Is this an omen of things to come? Or will this further erosion of collective-bargaining, virtually turning the entire country into a big "right-to-work" state, really bring about a new era of labor peace?

Joseph A. McCartin, a labor historian at Georgetown University, tells the New York Times:
“Unions have tended throughout most of their histories to be forces that seek stability, not unrest. When they are weakened, we’re more likely to see the re-emergence of instability and militancy, and the kind of model that we’re seeing happen in West Virginia.”
AFT Pres. Randi Weingarten,  one of the movement's most persistent proponents seat-at-the-table politics, echos McCartin:
 "A loss of collective bargaining would lead to more activism and political action, not less," AFT Pres. Randi Weingarten told the Washington Post. "Collective bargaining exists as [a] way for workers and employers to peacefully solve labor relations." 
She's mainly right. The history of organized labor is one of both relative peace and open class warfare. In recent years, that class warfare has been decidedly one-sided with corporate power battering the middle class and working poor and placing unions, including teachers and public employee unions in particular, on the strategic defensive.

What will this mean in a post Janus world?

Of course, peaceful collective bargaining is preferable to open battles. Teachers in particular hate to go on strike. Strikes disrupt schools and the lives of students and their families. But without them, teachers and workers, both public and private, have little to bargain with.

Post-industrial economy has succeeded in blurring over class distinctions and minimizing open class struggle.
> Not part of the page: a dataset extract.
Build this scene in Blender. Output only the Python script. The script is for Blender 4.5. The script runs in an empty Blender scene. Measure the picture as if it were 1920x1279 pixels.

We are all supposedly "middle class" now, despite living in a time when the chasm between the wealthy and poor is the widest it's ever been. But while the crippling of unions as we know them, will widen the gap even further, it may also lead to a new heightened sense of class awareness and the development of new forms of organization and struggle.

Thank you WVA teachers, for showing us the way forward.